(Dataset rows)
======
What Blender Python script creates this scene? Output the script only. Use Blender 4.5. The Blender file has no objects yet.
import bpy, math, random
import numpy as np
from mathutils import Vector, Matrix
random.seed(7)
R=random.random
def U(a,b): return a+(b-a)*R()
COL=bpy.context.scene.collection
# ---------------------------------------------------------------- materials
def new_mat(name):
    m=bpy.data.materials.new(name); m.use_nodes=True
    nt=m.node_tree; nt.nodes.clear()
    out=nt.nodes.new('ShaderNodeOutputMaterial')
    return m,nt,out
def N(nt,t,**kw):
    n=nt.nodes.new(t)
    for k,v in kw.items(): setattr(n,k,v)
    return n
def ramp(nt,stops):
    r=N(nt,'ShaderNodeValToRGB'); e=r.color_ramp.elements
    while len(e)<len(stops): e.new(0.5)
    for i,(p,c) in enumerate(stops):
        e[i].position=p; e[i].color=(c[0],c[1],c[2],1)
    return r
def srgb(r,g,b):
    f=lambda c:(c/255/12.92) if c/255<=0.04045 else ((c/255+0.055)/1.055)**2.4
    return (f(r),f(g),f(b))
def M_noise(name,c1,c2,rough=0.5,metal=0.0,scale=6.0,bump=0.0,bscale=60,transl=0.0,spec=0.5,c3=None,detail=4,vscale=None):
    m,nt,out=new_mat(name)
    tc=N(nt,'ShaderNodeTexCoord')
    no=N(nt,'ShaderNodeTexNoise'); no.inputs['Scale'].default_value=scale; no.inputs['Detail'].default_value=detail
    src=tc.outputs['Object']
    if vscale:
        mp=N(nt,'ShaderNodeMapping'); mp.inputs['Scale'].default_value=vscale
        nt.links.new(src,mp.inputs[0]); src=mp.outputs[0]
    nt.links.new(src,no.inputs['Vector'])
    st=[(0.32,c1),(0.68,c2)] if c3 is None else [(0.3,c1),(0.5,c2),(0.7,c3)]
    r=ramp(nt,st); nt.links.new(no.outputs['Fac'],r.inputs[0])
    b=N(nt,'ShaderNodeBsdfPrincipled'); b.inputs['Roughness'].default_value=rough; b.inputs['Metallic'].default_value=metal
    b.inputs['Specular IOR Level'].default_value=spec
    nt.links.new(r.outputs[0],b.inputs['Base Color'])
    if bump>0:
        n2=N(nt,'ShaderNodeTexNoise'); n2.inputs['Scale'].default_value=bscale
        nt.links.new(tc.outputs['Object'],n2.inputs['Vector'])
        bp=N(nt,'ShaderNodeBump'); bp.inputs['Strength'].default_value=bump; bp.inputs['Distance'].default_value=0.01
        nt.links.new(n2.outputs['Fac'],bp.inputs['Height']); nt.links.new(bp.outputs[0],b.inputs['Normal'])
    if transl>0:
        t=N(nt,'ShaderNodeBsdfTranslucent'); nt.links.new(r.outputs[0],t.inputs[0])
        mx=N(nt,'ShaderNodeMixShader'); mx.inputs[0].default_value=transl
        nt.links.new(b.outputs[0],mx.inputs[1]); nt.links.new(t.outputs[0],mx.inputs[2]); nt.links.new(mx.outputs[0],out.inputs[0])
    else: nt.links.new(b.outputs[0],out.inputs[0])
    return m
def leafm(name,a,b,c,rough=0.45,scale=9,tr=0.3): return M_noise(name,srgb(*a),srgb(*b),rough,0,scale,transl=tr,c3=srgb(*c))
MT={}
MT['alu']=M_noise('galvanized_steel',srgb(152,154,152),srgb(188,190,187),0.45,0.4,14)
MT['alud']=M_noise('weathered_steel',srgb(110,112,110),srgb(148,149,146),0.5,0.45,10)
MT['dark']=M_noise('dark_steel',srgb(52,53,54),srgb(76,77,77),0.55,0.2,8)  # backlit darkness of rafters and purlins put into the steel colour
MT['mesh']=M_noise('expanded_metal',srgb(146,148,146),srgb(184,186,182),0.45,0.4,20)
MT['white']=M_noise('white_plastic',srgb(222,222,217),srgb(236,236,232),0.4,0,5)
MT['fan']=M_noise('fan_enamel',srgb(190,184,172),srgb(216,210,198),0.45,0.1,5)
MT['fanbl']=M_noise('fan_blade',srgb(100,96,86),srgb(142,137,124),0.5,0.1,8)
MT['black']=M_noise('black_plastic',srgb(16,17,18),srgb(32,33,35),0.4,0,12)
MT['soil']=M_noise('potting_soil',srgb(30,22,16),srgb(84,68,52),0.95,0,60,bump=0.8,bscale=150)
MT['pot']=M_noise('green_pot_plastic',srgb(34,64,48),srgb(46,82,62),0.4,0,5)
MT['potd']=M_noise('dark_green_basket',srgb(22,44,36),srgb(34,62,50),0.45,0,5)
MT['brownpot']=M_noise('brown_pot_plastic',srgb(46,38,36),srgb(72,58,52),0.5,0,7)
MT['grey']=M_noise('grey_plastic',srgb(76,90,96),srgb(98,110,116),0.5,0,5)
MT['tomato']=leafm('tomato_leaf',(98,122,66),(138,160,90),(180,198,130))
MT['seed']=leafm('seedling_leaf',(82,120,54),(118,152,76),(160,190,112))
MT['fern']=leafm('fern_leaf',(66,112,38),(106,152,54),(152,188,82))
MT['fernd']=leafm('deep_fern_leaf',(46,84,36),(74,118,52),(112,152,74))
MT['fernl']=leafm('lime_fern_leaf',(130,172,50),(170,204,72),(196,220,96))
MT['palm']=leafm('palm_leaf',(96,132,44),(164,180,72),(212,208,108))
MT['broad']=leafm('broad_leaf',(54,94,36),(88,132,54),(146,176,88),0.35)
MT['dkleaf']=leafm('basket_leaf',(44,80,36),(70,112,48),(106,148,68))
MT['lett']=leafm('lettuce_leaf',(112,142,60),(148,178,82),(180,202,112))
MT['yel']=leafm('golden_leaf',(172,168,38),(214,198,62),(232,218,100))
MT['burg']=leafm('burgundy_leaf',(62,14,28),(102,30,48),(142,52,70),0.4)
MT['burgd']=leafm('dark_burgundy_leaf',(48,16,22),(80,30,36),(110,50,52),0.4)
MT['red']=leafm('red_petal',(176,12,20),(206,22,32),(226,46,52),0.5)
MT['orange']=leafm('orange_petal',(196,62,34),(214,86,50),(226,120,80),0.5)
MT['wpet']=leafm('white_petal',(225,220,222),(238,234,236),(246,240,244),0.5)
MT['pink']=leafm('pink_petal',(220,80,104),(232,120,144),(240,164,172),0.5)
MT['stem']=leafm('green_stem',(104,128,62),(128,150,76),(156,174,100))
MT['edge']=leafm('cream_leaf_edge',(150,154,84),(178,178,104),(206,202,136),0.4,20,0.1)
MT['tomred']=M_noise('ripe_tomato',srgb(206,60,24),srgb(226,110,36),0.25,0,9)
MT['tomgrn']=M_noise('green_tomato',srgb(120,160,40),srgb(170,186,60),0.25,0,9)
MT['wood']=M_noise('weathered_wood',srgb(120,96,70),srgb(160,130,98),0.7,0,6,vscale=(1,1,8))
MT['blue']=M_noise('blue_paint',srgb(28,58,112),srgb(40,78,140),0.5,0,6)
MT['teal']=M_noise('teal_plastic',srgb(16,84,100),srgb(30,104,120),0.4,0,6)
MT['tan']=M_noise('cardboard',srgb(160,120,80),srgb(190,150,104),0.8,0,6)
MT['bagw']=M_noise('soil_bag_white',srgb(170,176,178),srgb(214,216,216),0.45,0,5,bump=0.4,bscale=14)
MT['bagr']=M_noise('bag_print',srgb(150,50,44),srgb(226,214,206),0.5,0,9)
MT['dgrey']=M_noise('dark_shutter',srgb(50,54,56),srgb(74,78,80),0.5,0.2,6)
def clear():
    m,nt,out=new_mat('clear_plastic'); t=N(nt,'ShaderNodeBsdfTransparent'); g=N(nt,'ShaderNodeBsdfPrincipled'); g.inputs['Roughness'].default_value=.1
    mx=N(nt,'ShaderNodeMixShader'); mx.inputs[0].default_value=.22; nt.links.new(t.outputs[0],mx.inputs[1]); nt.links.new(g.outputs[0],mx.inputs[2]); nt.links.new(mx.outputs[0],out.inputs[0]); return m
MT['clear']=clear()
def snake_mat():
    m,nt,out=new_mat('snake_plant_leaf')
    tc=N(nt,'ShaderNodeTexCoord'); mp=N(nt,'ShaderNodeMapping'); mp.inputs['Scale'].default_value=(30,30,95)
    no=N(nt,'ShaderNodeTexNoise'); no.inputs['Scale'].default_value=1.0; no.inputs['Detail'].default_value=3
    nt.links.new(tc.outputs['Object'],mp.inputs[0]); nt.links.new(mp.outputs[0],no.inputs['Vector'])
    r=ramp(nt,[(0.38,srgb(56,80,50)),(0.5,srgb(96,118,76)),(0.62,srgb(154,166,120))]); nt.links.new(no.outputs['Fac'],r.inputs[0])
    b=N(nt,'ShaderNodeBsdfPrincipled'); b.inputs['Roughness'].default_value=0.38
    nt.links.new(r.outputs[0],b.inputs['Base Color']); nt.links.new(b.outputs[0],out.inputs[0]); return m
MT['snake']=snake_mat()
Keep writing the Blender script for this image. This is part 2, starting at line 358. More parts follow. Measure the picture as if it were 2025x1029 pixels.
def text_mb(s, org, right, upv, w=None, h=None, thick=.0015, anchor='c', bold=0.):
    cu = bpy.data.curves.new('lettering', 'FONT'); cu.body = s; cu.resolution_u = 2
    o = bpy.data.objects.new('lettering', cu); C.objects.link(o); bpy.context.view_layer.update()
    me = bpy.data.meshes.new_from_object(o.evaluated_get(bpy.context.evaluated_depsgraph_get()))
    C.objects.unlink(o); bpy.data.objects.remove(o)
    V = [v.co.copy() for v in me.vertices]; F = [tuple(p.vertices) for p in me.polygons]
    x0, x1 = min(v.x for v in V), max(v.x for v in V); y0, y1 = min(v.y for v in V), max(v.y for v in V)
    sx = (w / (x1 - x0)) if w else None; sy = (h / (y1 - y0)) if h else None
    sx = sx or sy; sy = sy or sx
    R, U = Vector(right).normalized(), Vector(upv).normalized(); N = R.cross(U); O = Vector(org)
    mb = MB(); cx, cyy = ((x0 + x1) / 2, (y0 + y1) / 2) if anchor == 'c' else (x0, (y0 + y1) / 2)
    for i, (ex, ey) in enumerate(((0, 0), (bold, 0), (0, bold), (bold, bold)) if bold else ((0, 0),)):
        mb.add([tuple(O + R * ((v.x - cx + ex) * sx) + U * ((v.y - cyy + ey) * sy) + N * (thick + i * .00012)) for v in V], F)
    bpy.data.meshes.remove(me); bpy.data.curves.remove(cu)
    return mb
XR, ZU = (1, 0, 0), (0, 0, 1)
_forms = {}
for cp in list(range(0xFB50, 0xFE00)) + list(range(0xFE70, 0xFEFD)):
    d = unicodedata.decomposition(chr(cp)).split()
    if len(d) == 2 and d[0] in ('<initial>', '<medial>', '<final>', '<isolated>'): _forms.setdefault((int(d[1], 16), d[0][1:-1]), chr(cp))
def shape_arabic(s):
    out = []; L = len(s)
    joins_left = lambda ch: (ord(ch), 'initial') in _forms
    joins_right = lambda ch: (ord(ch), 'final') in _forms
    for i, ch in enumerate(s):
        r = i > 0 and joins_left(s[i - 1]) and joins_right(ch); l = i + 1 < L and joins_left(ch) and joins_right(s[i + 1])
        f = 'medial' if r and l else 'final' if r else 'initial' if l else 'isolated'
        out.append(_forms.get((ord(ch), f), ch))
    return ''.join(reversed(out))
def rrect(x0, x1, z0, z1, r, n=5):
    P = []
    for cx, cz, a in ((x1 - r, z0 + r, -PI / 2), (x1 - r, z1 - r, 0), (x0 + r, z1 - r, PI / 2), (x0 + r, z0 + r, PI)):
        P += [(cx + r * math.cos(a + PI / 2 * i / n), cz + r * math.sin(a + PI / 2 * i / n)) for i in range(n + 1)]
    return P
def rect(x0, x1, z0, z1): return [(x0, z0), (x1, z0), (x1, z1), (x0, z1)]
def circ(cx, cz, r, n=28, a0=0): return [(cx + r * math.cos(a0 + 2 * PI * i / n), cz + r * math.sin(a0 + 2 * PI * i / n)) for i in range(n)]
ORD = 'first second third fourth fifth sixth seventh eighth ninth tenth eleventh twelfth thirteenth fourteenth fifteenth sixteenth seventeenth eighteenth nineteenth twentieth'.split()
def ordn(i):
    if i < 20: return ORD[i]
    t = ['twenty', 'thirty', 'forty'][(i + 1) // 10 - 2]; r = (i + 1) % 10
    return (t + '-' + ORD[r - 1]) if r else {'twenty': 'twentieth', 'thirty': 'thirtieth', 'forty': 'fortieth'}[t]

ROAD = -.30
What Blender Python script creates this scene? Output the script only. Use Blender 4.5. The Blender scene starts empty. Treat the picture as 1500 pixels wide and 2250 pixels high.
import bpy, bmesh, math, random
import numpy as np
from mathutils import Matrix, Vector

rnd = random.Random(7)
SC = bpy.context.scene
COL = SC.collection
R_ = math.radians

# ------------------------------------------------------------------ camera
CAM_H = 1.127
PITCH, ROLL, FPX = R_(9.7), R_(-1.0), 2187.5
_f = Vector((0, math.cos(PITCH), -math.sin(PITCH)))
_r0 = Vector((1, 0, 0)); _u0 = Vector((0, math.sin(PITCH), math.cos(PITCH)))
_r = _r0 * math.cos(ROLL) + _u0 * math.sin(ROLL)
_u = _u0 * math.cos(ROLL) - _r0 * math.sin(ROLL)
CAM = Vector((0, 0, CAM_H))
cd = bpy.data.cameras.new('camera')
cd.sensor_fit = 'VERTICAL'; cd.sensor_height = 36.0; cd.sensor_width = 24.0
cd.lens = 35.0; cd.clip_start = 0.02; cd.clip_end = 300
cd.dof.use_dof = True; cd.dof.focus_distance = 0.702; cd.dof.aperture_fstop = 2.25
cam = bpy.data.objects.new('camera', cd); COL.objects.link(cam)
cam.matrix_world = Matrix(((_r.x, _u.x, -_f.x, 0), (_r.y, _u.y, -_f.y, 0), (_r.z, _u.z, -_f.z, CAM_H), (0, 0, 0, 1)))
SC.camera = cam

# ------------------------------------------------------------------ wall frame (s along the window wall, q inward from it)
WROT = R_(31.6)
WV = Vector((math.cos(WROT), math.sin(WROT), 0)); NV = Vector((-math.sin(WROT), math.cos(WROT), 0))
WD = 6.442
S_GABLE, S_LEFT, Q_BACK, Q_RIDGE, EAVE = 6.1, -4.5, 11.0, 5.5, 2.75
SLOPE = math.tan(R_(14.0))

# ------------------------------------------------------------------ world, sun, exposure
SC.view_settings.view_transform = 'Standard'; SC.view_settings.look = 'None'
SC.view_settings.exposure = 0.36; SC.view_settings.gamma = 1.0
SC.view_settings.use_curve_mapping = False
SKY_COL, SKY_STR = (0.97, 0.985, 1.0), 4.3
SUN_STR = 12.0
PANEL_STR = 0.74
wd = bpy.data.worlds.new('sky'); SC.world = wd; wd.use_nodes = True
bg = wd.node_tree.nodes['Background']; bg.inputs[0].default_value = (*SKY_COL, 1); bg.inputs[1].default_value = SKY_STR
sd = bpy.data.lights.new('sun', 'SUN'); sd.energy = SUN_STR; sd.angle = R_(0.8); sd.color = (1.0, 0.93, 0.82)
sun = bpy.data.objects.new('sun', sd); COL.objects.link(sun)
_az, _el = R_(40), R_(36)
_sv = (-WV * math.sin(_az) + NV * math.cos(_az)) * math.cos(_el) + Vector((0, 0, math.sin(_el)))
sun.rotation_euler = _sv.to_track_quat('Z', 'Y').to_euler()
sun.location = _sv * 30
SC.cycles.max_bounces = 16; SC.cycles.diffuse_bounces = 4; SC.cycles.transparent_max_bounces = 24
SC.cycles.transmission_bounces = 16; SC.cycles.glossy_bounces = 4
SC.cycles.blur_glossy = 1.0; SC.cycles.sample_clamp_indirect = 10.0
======
Quote exactly the lines running from the line with "2250 pixels high." through the line with "R_ = math.radians", both ends included, and nothing more.

What Blender Python script creates this scene? Output the script only. Use Blender 4.5. The Blender scene starts empty. Treat the picture as 1500 pixels wide and 2250 pixels high.
import bpy, bmesh, math, random
import numpy as np
from mathutils import Matrix, Vector

rnd = random.Random(7)
SC = bpy.context.scene
COL = SC.collection
R_ = math.radians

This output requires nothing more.